Directions for this task: Take the data below and write out exactly the lines from the one with "Model this scene" through the one with "wn.links.new(bg.outputs[0], wo.inputs[0])"; omit every other line.
## BEGIN Materials provided
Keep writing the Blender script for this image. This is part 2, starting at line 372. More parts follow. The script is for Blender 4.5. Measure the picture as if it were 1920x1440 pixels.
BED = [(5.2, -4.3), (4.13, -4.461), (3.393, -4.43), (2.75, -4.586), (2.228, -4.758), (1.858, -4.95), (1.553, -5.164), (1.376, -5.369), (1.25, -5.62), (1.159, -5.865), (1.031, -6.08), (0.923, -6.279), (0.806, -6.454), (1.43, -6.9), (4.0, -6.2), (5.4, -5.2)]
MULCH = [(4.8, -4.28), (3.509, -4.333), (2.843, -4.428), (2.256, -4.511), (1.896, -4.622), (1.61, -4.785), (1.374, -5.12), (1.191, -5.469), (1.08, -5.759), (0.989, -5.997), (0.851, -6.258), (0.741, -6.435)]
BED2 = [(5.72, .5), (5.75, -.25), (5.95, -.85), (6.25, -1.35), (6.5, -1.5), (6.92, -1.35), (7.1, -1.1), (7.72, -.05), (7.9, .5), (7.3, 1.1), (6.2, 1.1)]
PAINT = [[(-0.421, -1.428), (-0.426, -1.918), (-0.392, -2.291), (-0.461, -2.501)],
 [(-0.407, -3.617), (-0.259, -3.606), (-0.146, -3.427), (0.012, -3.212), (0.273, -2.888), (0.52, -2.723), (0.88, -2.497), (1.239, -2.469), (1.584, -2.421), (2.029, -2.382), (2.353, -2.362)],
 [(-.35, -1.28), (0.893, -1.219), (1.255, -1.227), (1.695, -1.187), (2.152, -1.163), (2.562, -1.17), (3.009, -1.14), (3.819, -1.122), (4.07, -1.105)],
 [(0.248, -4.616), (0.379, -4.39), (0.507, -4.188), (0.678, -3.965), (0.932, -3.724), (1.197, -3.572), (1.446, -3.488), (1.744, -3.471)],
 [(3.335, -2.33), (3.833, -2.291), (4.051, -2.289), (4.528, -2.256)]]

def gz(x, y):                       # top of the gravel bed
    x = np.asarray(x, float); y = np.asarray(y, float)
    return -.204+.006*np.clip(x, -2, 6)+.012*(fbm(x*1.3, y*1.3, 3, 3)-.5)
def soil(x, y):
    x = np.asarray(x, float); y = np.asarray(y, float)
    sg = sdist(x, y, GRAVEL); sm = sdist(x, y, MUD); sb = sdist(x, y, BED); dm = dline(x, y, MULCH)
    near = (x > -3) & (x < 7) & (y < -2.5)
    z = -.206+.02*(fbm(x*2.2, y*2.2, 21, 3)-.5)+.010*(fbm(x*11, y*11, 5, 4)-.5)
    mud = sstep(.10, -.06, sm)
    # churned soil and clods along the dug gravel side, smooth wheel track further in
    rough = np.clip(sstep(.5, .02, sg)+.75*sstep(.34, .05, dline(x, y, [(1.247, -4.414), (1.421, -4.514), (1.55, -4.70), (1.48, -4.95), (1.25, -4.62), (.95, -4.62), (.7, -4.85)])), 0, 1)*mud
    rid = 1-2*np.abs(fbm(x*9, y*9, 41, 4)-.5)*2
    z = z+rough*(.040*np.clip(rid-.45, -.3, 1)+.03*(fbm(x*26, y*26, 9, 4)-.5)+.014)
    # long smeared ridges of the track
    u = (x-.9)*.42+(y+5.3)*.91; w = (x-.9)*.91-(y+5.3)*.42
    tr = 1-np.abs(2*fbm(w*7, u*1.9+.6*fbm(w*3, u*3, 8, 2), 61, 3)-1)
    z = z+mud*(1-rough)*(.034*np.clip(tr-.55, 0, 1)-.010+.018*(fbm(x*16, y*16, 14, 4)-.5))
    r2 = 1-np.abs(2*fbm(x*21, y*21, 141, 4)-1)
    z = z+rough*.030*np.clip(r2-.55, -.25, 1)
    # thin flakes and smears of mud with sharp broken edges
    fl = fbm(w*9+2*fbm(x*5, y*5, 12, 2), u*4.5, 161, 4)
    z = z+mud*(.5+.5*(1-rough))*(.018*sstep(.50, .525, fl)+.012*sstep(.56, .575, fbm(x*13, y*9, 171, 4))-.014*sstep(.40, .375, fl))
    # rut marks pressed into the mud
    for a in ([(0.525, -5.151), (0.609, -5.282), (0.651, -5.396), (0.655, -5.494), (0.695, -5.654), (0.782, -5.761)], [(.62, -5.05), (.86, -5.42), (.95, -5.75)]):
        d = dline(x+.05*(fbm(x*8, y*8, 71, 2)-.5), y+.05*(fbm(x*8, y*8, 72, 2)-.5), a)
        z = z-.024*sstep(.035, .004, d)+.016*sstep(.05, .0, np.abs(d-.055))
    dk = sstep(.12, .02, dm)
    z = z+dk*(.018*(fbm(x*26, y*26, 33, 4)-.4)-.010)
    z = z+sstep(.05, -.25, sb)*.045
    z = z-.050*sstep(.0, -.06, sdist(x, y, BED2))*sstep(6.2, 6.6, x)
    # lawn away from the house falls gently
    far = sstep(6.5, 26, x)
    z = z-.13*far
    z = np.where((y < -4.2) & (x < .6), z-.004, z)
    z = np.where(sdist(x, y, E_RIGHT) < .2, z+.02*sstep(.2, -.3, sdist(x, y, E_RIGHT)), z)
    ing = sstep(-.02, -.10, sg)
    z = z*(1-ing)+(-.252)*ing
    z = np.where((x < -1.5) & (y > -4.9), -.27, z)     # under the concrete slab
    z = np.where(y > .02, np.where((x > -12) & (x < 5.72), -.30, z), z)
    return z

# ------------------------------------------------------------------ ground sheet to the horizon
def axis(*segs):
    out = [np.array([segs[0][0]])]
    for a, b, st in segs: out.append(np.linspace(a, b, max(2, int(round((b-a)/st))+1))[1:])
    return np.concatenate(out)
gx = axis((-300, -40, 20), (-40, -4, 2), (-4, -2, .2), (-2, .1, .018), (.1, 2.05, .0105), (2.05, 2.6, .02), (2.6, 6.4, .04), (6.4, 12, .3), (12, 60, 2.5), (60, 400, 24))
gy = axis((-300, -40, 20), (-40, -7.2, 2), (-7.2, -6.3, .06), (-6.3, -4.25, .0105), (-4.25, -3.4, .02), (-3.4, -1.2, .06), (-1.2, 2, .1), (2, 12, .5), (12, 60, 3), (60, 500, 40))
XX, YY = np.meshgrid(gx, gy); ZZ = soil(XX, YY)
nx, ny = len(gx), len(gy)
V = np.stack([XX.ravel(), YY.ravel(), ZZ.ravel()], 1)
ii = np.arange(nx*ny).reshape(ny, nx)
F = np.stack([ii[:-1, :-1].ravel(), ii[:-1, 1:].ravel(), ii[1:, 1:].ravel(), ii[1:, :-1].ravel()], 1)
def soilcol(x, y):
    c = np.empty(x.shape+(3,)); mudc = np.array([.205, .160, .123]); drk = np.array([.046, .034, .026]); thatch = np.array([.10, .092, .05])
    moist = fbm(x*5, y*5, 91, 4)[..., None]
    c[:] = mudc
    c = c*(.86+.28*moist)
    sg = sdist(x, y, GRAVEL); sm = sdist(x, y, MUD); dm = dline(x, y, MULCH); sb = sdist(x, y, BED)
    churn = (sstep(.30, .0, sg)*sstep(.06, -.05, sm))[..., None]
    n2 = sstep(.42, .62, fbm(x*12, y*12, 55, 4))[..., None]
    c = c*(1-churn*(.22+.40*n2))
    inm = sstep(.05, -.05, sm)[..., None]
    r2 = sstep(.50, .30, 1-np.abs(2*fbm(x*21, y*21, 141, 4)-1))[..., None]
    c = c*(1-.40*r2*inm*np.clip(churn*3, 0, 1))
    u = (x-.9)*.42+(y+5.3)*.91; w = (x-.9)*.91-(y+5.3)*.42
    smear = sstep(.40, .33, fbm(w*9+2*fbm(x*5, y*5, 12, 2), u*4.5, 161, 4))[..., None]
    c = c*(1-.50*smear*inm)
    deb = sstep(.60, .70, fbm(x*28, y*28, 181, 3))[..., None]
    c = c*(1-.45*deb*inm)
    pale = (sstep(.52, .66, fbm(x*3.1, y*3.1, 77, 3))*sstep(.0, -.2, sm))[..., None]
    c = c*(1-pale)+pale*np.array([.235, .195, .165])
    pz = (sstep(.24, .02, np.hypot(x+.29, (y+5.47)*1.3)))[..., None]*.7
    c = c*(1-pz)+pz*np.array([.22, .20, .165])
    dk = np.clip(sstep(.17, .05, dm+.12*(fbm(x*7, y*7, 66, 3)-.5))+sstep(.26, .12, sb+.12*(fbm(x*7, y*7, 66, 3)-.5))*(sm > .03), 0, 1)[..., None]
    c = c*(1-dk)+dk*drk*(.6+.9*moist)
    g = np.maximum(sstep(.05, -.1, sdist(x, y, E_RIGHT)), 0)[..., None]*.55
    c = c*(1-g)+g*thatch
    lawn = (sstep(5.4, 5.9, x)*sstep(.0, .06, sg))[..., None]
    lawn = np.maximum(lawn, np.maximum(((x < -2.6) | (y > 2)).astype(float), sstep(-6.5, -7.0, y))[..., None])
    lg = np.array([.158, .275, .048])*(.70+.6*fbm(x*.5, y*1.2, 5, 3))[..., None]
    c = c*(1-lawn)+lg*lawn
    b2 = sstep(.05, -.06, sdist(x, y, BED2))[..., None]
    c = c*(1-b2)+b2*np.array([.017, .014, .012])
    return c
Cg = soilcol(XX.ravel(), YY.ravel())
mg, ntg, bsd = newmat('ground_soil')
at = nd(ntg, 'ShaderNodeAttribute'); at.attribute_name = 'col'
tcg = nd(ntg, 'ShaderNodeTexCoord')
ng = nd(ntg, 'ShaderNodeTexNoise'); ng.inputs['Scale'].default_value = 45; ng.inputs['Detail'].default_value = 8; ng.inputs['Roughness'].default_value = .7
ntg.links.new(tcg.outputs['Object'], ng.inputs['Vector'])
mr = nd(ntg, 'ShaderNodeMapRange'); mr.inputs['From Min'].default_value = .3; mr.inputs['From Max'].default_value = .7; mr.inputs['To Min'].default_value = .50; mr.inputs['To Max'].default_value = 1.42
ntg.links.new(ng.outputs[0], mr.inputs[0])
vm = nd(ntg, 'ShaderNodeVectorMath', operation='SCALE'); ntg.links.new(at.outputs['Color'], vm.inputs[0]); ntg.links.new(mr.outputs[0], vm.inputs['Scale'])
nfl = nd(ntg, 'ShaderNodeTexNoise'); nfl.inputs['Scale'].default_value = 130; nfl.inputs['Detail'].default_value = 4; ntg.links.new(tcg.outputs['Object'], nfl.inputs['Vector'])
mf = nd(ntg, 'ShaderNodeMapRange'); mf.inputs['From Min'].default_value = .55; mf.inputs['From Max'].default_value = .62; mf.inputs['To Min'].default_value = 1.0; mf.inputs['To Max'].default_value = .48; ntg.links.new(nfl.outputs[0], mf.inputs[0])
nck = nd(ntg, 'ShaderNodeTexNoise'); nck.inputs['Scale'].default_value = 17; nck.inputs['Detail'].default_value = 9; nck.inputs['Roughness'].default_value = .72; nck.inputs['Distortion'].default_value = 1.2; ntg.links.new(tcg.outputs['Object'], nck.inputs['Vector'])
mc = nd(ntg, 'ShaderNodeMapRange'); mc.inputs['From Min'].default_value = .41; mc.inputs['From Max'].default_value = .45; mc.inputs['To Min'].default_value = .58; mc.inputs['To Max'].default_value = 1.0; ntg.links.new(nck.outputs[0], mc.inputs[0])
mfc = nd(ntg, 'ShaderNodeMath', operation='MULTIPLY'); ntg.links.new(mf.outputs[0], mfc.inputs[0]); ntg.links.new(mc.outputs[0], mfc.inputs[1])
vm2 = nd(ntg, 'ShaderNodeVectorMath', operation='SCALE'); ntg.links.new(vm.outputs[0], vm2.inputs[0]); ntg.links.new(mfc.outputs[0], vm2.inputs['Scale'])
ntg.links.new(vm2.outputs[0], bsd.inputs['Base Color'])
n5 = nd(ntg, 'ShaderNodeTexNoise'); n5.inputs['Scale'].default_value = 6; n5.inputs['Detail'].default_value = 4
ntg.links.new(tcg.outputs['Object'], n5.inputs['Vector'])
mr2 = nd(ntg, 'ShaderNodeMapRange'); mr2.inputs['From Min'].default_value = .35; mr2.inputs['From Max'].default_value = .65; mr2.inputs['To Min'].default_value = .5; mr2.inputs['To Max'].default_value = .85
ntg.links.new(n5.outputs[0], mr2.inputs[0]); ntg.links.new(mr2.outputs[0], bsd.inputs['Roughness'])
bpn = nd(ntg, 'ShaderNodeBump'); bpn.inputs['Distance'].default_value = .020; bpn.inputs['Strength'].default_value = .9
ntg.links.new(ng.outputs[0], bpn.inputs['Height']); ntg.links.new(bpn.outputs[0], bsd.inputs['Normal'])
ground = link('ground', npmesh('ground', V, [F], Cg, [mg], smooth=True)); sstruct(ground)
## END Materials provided
## BEGIN Materials provided
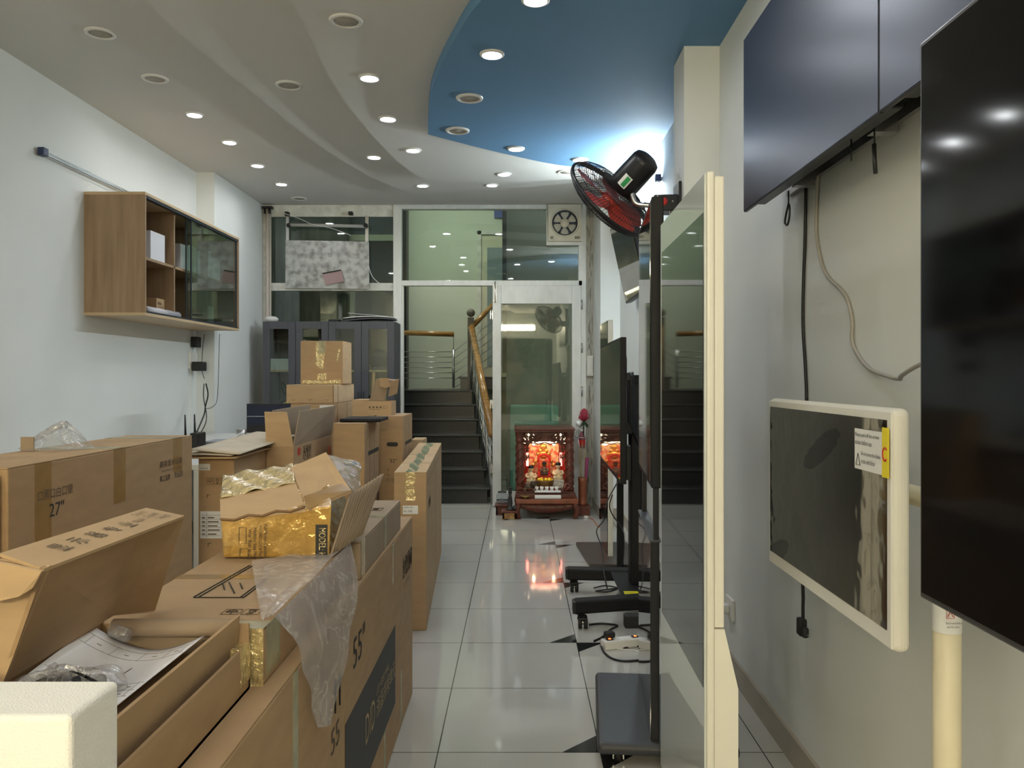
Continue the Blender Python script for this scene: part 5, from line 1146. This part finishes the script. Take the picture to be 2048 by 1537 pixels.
## END Materials provided
## BEGIN Materials provided
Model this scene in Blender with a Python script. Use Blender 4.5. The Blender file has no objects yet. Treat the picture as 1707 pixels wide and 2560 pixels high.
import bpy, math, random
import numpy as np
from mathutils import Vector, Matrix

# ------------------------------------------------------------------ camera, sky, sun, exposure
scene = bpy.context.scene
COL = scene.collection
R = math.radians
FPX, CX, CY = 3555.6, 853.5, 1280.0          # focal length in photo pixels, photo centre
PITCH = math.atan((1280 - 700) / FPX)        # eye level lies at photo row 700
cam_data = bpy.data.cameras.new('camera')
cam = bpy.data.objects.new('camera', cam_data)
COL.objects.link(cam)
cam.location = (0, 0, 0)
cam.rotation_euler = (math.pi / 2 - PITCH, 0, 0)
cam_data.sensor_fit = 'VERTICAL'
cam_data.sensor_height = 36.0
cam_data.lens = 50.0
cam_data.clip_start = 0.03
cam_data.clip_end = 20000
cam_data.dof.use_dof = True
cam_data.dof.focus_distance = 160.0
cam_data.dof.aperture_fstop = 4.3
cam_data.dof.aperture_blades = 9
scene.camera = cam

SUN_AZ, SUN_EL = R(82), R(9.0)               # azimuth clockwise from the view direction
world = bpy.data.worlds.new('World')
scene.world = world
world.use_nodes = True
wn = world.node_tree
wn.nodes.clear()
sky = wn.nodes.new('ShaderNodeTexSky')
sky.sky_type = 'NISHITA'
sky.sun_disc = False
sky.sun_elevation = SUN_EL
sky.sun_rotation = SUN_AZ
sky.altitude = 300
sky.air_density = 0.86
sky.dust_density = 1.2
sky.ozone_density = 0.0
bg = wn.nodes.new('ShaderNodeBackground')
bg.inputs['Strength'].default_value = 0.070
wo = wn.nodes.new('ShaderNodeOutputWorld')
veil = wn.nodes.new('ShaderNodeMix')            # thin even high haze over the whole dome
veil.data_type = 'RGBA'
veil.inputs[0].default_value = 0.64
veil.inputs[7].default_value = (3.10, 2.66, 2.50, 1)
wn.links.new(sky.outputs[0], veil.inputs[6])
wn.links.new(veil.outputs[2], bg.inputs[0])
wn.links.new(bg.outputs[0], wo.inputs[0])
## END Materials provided
Output for this exercise:
Model this scene in Blender with a Python script. Use Blender 4.5. The Blender file has no objects yet. Treat the picture as 1707 pixels wide and 2560 pixels high.
import bpy, math, random
import numpy as np
from mathutils import Vector, Matrix

# ------------------------------------------------------------------ camera, sky, sun, exposure
scene = bpy.context.scene
COL = scene.collection
R = math.radians
FPX, CX, CY = 3555.6, 853.5, 1280.0          # focal length in photo pixels, photo centre
PITCH = math.atan((1280 - 700) / FPX)        # eye level lies at photo row 700
cam_data = bpy.data.cameras.new('camera')
cam = bpy.data.objects.new('camera', cam_data)
COL.objects.link(cam)
cam.location = (0, 0, 0)
cam.rotation_euler = (math.pi / 2 - PITCH, 0, 0)
cam_data.sensor_fit = 'VERTICAL'
cam_data.sensor_height = 36.0
cam_data.lens = 50.0
cam_data.clip_start = 0.03
cam_data.clip_end = 20000
cam_data.dof.use_dof = True
cam_data.dof.focus_distance = 160.0
cam_data.dof.aperture_fstop = 4.3
cam_data.dof.aperture_blades = 9
scene.camera = cam

SUN_AZ, SUN_EL = R(82), R(9.0)               # azimuth clockwise from the view direction
world = bpy.data.worlds.new('World')
scene.world = world
world.use_nodes = True
wn = world.node_tree
wn.nodes.clear()
sky = wn.nodes.new('ShaderNodeTexSky')
sky.sky_type = 'NISHITA'
sky.sun_disc = False
sky.sun_elevation = SUN_EL
sky.sun_rotation = SUN_AZ
sky.altitude = 300
sky.air_density = 0.86
sky.dust_density = 1.2
sky.ozone_density = 0.0
bg = wn.nodes.new('ShaderNodeBackground')
bg.inputs['Strength'].default_value = 0.070
wo = wn.nodes.new('ShaderNodeOutputWorld')
veil = wn.nodes.new('ShaderNodeMix')            # thin even high haze over the whole dome
veil.data_type = 'RGBA'
veil.inputs[0].default_value = 0.64
veil.inputs[7].default_value = (3.10, 2.66, 2.50, 1)
wn.links.new(sky.outputs[0], veil.inputs[6])
wn.links.new(veil.outputs[2], bg.inputs[0])
wn.links.new(bg.outputs[0], wo.inputs[0])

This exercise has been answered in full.